___ Dataset extract ___
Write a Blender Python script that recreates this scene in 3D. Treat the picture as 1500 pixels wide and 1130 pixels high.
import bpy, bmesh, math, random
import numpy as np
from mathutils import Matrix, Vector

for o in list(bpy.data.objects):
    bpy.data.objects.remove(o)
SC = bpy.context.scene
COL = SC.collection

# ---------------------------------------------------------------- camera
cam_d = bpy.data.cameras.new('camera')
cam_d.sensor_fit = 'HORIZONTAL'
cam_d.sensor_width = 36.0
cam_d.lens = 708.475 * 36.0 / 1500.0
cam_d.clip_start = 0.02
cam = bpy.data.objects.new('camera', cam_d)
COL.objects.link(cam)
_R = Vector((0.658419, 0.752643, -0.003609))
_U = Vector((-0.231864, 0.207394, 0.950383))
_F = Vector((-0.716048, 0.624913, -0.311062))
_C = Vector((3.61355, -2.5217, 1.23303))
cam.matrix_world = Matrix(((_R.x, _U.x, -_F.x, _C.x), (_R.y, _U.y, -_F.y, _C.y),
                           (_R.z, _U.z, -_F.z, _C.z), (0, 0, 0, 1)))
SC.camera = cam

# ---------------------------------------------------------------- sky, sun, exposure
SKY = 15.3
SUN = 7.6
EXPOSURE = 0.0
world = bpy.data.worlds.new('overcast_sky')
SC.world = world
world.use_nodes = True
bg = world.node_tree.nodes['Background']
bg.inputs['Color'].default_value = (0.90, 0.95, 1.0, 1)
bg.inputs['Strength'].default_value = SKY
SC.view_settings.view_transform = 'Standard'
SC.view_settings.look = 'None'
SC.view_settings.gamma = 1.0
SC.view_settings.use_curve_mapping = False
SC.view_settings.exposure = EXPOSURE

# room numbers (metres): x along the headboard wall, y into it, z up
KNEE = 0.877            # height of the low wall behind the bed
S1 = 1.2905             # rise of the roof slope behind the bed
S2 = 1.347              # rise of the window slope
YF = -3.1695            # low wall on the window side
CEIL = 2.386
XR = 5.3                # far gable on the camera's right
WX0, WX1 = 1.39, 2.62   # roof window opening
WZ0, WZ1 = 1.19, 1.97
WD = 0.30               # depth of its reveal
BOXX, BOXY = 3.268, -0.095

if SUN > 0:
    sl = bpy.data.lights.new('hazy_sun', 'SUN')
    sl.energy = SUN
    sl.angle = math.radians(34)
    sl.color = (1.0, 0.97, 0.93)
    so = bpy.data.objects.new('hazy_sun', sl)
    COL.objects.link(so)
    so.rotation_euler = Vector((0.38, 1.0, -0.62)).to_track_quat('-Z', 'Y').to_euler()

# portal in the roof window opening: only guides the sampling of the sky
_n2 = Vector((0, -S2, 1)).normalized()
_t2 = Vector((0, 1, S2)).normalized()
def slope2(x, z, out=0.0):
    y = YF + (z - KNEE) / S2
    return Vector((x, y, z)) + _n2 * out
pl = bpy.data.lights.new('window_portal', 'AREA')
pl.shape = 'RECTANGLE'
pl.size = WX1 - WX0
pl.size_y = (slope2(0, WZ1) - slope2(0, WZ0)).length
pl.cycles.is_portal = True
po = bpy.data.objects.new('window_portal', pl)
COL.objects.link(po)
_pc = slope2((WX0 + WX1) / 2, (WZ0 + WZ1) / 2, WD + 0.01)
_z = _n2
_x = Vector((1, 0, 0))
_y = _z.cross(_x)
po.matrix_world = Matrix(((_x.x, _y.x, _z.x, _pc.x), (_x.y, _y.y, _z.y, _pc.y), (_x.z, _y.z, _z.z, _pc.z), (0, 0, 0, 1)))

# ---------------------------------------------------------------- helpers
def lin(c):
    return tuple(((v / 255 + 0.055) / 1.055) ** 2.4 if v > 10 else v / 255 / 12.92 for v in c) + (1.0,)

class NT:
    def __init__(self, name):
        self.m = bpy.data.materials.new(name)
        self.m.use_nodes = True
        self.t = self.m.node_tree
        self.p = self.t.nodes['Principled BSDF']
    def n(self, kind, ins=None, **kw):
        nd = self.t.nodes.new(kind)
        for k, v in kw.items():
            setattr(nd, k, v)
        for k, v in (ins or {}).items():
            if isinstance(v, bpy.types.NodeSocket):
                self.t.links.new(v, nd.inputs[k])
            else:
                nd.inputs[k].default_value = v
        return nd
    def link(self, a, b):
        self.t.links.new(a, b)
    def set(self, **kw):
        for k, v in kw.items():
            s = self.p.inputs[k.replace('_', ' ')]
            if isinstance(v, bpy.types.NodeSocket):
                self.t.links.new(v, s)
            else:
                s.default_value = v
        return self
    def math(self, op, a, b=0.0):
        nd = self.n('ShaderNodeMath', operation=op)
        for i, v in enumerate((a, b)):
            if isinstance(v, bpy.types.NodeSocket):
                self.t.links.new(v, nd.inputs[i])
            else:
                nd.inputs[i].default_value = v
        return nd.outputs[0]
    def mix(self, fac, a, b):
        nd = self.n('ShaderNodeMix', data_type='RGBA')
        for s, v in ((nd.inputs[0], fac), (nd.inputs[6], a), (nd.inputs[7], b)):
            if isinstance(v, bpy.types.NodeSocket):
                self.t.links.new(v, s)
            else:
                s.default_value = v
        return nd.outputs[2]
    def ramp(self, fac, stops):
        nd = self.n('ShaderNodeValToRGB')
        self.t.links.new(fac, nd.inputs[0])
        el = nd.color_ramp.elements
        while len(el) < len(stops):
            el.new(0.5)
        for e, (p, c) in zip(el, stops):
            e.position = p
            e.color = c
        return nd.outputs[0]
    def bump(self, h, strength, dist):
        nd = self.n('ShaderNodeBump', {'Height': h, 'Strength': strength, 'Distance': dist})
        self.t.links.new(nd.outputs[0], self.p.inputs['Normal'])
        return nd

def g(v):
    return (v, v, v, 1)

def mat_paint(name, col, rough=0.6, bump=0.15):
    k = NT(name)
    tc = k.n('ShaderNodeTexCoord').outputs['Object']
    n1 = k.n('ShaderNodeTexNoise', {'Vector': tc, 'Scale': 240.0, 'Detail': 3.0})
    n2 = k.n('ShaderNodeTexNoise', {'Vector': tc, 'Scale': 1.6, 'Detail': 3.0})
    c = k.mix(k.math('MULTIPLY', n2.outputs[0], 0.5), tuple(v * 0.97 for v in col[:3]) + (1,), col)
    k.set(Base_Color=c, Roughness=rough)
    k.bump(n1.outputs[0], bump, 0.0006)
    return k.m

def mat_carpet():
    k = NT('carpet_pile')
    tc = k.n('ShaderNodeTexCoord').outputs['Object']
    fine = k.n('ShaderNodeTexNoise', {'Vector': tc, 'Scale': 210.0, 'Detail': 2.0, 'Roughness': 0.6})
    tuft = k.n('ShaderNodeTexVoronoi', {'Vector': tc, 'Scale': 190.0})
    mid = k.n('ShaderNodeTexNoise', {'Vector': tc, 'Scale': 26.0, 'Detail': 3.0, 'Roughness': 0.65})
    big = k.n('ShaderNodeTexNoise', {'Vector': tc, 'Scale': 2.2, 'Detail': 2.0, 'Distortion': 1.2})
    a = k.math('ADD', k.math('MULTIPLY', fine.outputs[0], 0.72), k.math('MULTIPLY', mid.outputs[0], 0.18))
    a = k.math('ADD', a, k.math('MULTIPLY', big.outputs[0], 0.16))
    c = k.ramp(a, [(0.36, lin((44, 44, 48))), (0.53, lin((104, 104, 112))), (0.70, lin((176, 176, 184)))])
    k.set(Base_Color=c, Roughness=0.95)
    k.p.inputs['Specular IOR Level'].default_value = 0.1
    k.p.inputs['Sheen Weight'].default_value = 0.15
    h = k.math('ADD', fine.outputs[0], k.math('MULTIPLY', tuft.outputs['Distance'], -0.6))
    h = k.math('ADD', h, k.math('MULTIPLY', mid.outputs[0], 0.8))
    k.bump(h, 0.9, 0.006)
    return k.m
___
Instructions to follow: Copy each line holding the word "scene" from the listing above.

Full solution:
Write a Blender Python script that recreates this scene in 3D. Treat the picture as 1500 pixels wide and 1130 pixels high.
SC = bpy.context.scene